Credit: © 2010 NPG

Graphite is routinely transformed into fullerene C60 molecules with the help of lasers or electric arcs, although the exact mechanism by which these spherical carbon structures are formed is still unclear. Andrey Chuvilin, Andrei Khlobystov and colleagues at the universities of Ulm and Nottingham have now directly imaged the formation of fullerene molecules from graphene (a single layer of carbon atoms) with an aberration-corrected transmission electron microscope (Nature Chem. 2, 450–453; 2010).

The Ulm–Nottingham team fired an 80-keV electron beam at their starting material, exciting the carbon atoms and fragmenting the graphene sheet into smaller flakes. These flakes underwent a series of further changes before finally forming a spherical fullerene molecule that seemed to roll back and forth on the graphene substrate below. The high-resolution imaging was supplemented with quantum mechanical modelling, which helped the team determine the formation mechanism.

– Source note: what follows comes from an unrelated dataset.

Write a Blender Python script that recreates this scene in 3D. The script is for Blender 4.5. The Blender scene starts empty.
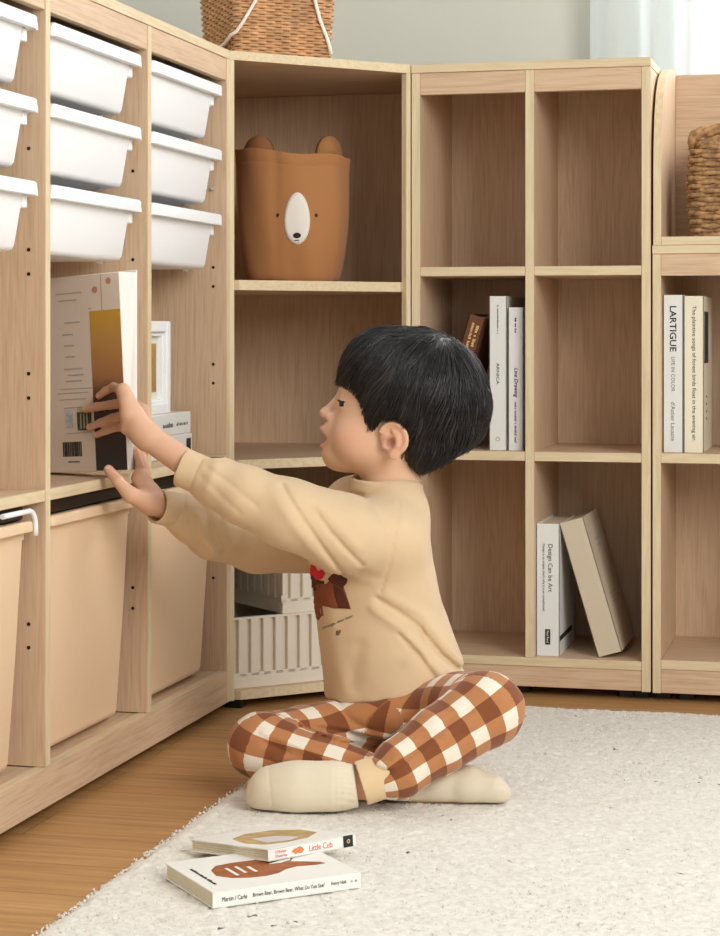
import bpy, bmesh, math, random
import numpy as np
from mathutils import Vector, Matrix
from mathutils.bvhtree import BVHTree

random.seed(7)
rng = np.random.default_rng(11)
SC = bpy.context.scene
COL = SC.collection
PI = math.pi

# ------------------------------------------------------------------ camera
CAM = np.array([1.0455, -3.5342, 0.6418])
YAW = 0.2447
FPX = 2032.6
HY = 330.48
FW = np.array([-math.sin(YAW), math.cos(YAW), 0.0])
RT = np.array([math.cos(YAW), math.sin(YAW), 0.0])
cd = bpy.data.cameras.new('camera')
cam = bpy.data.objects.new('camera', cd)
COL.objects.link(cam)
cam.location = CAM
cam.rotation_euler = (PI/2, 0, YAW)
cd.sensor_fit = 'VERTICAL'
cd.sensor_height = 36.0
cd.lens = 36.0*FPX/936.0
cd.shift_y = -(468.0-HY)/936.0
cd.clip_start = 0.05
SC.camera = cam

# ------------------------------------------------------------------ materials
def srgb(r, g, b):
    f = lambda c: (c/255/12.92) if c/255 <= 0.04045 else ((c/255+0.055)/1.055)**2.4
    return (f(r), f(g), f(b), 1.0)

def newmat(name):
    m = bpy.data.materials.new(name)
    m.use_nodes = True
    nt = m.node_tree
    return m, nt, nt.nodes['Principled BSDF']

def lk(nt, a, b): nt.links.new(a, b)

def plain(name, col, rough=0.5, bump=0.0, bscale=400.0, spec=0.5, var=0.0, vscale=30.0, sheen=0.0):
    m, nt, p = newmat(name)
    p.inputs['Base Color'].default_value = col
    p.inputs['Roughness'].default_value = rough
    p.inputs['Specular IOR Level'].default_value = spec
    if sheen: p.inputs['Sheen Weight'].default_value = sheen
    tc = nt.nodes.new('ShaderNodeTexCoord')
    if bump:
        n = nt.nodes.new('ShaderNodeTexNoise'); n.inputs['Scale'].default_value = bscale
        n.inputs['Detail'].default_value = 3
        b = nt.nodes.new('ShaderNodeBump'); b.inputs['Strength'].default_value = bump
        b.inputs['Distance'].default_value = 0.002
        lk(nt, tc.outputs['Object'], n.inputs['Vector']); lk(nt, n.outputs['Fac'], b.inputs['Height'])
        lk(nt, b.outputs['Normal'], p.inputs['Normal'])
    if var:
        n = nt.nodes.new('ShaderNodeTexNoise'); n.inputs['Scale'].default_value = vscale
        n.inputs['Detail'].default_value = 4
        r = nt.nodes.new('ShaderNodeValToRGB')
        r.color_ramp.elements[0].position = 0.3; r.color_ramp.elements[1].position = 0.7
        r.color_ramp.elements[0].color = tuple(c*(1-var) for c in col[:3])+(1,)
        r.color_ramp.elements[1].color = tuple(min(1, c*(1+var)) for c in col[:3])+(1,)
        lk(nt, tc.outputs['Object'], n.inputs['Vector']); lk(nt, n.outputs['Fac'], r.inputs['Fac'])
        lk(nt, r.outputs['Color'], p.inputs['Base Color'])
    return m

def wood(name, axis, ca, cb, cc, rough=0.55, fine=150.0, spec=0.35):
    """ash-like grain running along `axis` (0 x, 1 y, 2 z), in object space"""
    m, nt, p = newmat(name)
    p.inputs['Roughness'].default_value = rough
    p.inputs['Specular IOR Level'].default_value = spec
    tc = nt.nodes.new('ShaderNodeTexCoord'); oi = nt.nodes.new('ShaderNodeObjectInfo')
    add = nt.nodes.new('ShaderNodeVectorMath'); add.operation = 'ADD'
    mul = nt.nodes.new('ShaderNodeMath'); mul.operation = 'MULTIPLY'; mul.inputs[1].default_value = 13.7
    lk(nt, oi.outputs['Random'], mul.inputs[0])
    lk(nt, tc.outputs['Object'], add.inputs[0]); lk(nt, mul.outputs[0], add.inputs[1])
    def mp(sl, sx):
        q = nt.nodes.new('ShaderNodeMapping')
        s = [sx]*3; s[axis] = sl
        q.inputs['Scale'].default_value = s
        lk(nt, add.outputs[0], q.inputs['Vector']); return q
    # broad cathedral figure: distorted bands
    q1 = mp(1.1, 9.0)
    n1 = nt.nodes.new('ShaderNodeTexNoise'); n1.inputs['Scale'].default_value = 1.6
    n1.inputs['Detail'].default_value = 2; n1.inputs['Distortion'].default_value = 0.6
    lk(nt, q1.outputs[0], n1.inputs['Vector'])
    w = nt.nodes.new('ShaderNodeMath'); w.operation = 'MULTIPLY'; w.inputs[1].default_value = 60.0
    sn = nt.nodes.new('ShaderNodeMath'); sn.operation = 'SINE'
    lk(nt, n1.outputs['Fac'], w.inputs[0]); lk(nt, w.outputs[0], sn.inputs[0])
    # fine pores
    q2 = mp(5.0, fine)
    n2 = nt.nodes.new('ShaderNodeTexNoise'); n2.inputs['Scale'].default_value = 2.0
    n2.inputs['Detail'].default_value = 4; n2.inputs['Roughness'].default_value = 0.65
    lk(nt, q2.outputs[0], n2.inputs['Vector'])
    m1 = nt.nodes.new('ShaderNodeMath'); m1.operation = 'MULTIPLY_ADD'
    m1.inputs[1].default_value = 0.05; lk(nt, sn.outputs[0], m1.inputs[0]); lk(nt, n2.outputs['Fac'], m1.inputs[2])
    r = nt.nodes.new('ShaderNodeValToRGB'); e = r.color_ramp.elements
    e[0].position = 0.30; e[0].color = ca; e[1].position = 0.72; e[1].color = cc
    k = e.new(0.5); k.color = cb
    lk(nt, m1.outputs[0], r.inputs['Fac']); lk(nt, r.outputs['Color'], p.inputs['Base Color'])
    b = nt.nodes.new('ShaderNodeBump'); b.inputs['Strength'].default_value = 0.12; b.inputs['Distance'].default_value = 0.001
    lk(nt, n2.outputs['Fac'], b.inputs['Height']); lk(nt, b.outputs['Normal'], p.inputs['Normal'])
    return m

WA, WB, WC = srgb(194, 164, 133), srgb(209, 180, 149), srgb(217, 190, 160)
WOODF = [wood('ash_wood_'+'xyz'[i], i, WA, WB, WC) for i in range(3)]
EA, EB, EC = srgb(208, 189, 152), srgb(218, 200, 164), srgb(225, 208, 174)
WOODE = [wood('pale_edge_wood_'+'xyz'[i], i, EA, EB, EC, fine=90) for i in range(3)]
M_BLACK = plain('black_plastic', srgb(22, 21, 20), 0.35)
M_HOLE = plain('dark_hole', srgb(30, 24, 18), 0.9)
M_METAL = plain('steel_pin', srgb(190, 185, 175), 0.3)
M_WHITE = plain('white_plastic', srgb(244, 246, 247), 0.38, spec=0.4)
M_EMBOSS = plain('embossed_white_plastic', srgb(232, 235, 237), 0.5)
M_BEIGE = plain('beige_plastic', srgb(232, 203, 168), 0.5, bump=0.05, bscale=900)
M_BEIGE2 = plain('embossed_beige_plastic', srgb(222, 192, 156), 0.55)
M_CRATE = plain('ivory_plastic', srgb(226, 216, 198), 0.5)
M_CRATED = plain('ivory_plastic_inner', srgb(196, 180, 158), 0.6)
M_WALL = plain('sage_grey_paint', srgb(214, 216, 206), 0.9, bump=0.08, bscale=300)
M_PAPER = plain('white_paper', srgb(236, 234, 226), 0.6)
M_COOL = plain('cool_white_cover', srgb(226, 228, 224), 0.45)
M_CREAM = plain('cream_cover', srgb(232, 226, 202), 0.55)
M_LINEN = plain('oatmeal_linen_cover', srgb(206, 192, 168), 0.8, bump=0.15, bscale=900)
M_PAGES = plain('page_block', srgb(224, 213, 188), 0.8, bump=0.2, bscale=700)
M_BROWN = plain('brown_cloth_cover', srgb(104, 60, 38), 0.7, bump=0.1, bscale=900)
M_INK = plain('black_ink', srgb(32, 32, 32), 0.7)
M_GREY = plain('grey_ink', srgb(120, 118, 112), 0.7)
M_PALEINK = plain('pale_ink', srgb(184, 174, 162), 0.7)
M_GOLD = plain('gold_ink', srgb(226, 190, 120), 0.4)
M_REDINK = plain('coral_ink', srgb(214, 96, 72), 0.7)
M_RUST = plain('rust_brown_ink', srgb(158, 92, 48), 0.6, var=0.3, vscale=60)
M_WHITEINK = plain('white_ink', srgb(240, 236, 226), 0.7)
M_FABRIC_BEAR = plain('caramel_canvas', srgb(176, 122, 74), 0.9, bump=0.25, bscale=1400, sheen=0.1)
M_EARIN = plain('darker_caramel_canvas', srgb(156, 104, 64), 0.9, bump=0.25, bscale=1400)
M_FELT = plain('white_felt', srgb(238, 232, 222), 0.95)

# ------------------------------------------------------------------ object helpers
def link(o, parent=None):
    COL.objects.link(o)
    if parent is not None: o.parent = parent
    return o

def tag(o, label, cat, group=None, kind=None):
    o['label'] = label; o['category'] = cat
    if group: o['group'] = group
    if kind: o['kind'] = kind
    return o

def thing(name, label, cat, loc=(0, 0, 0), rz=0.0, group=None):
    o = bpy.data.objects.new(name, None)
    o.empty_display_size = 0.05
    o.location = loc; o.rotation_euler = (0, 0, rz)
    link(o); tag(o, label, cat, group)
    return o

def structure(o):
    o['kind'] = 'structure'; return o

def world_inv(parent):
    if parent is None: return Matrix.Identity(4)
    m = Matrix.Identity(4); p = parent
    while p is not None:
        m = p.matrix_basis @ m if p.parent is None else p.matrix_basis @ m
        p = p.parent
    return m.inverted()

def from_bm(name, bm, mats, parent=None, smooth=False, world=True):
    """one mesh object; coordinates in the bmesh are world coordinates when world is True, else parent-local"""
    if world and parent is not None: bm.transform(world_inv(parent))
    bmesh.ops.recalc_face_normals(bm, faces=bm.faces)
    me = bpy.data.meshes.new(name); bm.to_mesh(me); bm.free()
    for m in (mats if isinstance(mats, (list, tuple)) else [mats]): me.materials.append(m)
    if smooth:
        for p in me.polygons: p.use_smooth = True
    o = bpy.data.objects.new(name, me); link(o, parent)
    return o

def from_arrays(name, V, Fc, mats, parent=None, smooth=True, mi=None):
    me = bpy.data.meshes.new(name)
    V = np.asarray(V, dtype=np.float32)
    if isinstance(Fc, np.ndarray):
        n, k = Fc.shape
        me.vertices.add(len(V)); me.vertices.foreach_set('co', V.ravel())
        me.loops.add(n*k); me.loops.foreach_set('vertex_index', Fc.astype(np.int32).ravel())
        me.polygons.add(n); me.polygons.foreach_set('loop_start', np.arange(0, n*k, k, dtype=np.int32))
        me.polygons.foreach_set('loop_total', np.full(n, k, dtype=np.int32))
        me.update(calc_edges=True)
    else:
        me.from_pydata([tuple(v) for v in V], [], Fc)
    for m in (mats if isinstance(mats, (list, tuple)) else [mats]): me.materials.append(m)
    if smooth: me.polygons.foreach_set('use_smooth', np.ones(len(me.polygons), dtype=bool))
    if mi is not None: me.polygons.foreach_set('material_index', np.asarray(mi, dtype=np.int32))
    me.update(); me.validate()
    o = bpy.data.objects.new(name, me); link(o, parent)
    return o

def add_box(bm, lo, hi, bev=0.0, mi=0, edge_mi=None, M=None, seg=1):
    r = bmesh.ops.create_cube(bm, size=1.0)
    vs = r['verts']
    lo = Vector(lo); hi = Vector(hi); d = hi-lo; c = (hi+lo)/2
    for v in vs: v.co = Vector((v.co.x*d.x, v.co.y*d.y, v.co.z*d.z))+c
    fs = list({f for v in vs for f in v.link_faces})
    t = min(range(3), key=lambda i: d[i])
    for f in fs:
        f.normal_update()
        f.material_index = mi
        if edge_mi is not None and abs(f.normal[t]) < 0.5: f.material_index = edge_mi
    if bev:
        es = list({e for v in vs for e in v.link_edges})
        b = bmesh.ops.bevel(bm, geom=es, offset=bev, segments=seg, affect='EDGES', profile=0.5, clamp_overlap=True)
        vs = list({v for f in b['faces'] for v in f.verts} | {v for v in vs if v.is_valid})
    if M is not None:
        for v in vs: v.co = M @ v.co
    return vs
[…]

The figure shows models (top) and simulated electron-microscopy images (bottom) of key stages in the mechanism. Chuvilin, who is now at the nanoGUNE laboratory in Spain, and colleagues found that the electron beam removed carbon atoms from the edges of the graphene flakes (left), destabilizing the flakes and leading to the formation of pentagons (middle-left). This in turn caused the flakes to curl and form bowl-shaped structures (middle-right). Finally, the edges of the flakes were 'zipped up' to yield the fullerene molecules (right).

The conditions under which these molecules were formed is markedly different from those normally used for fullerene production, so 25 years after C60 was first produced in the laboratory, there is still more to learn about the mechanisms used to produce it.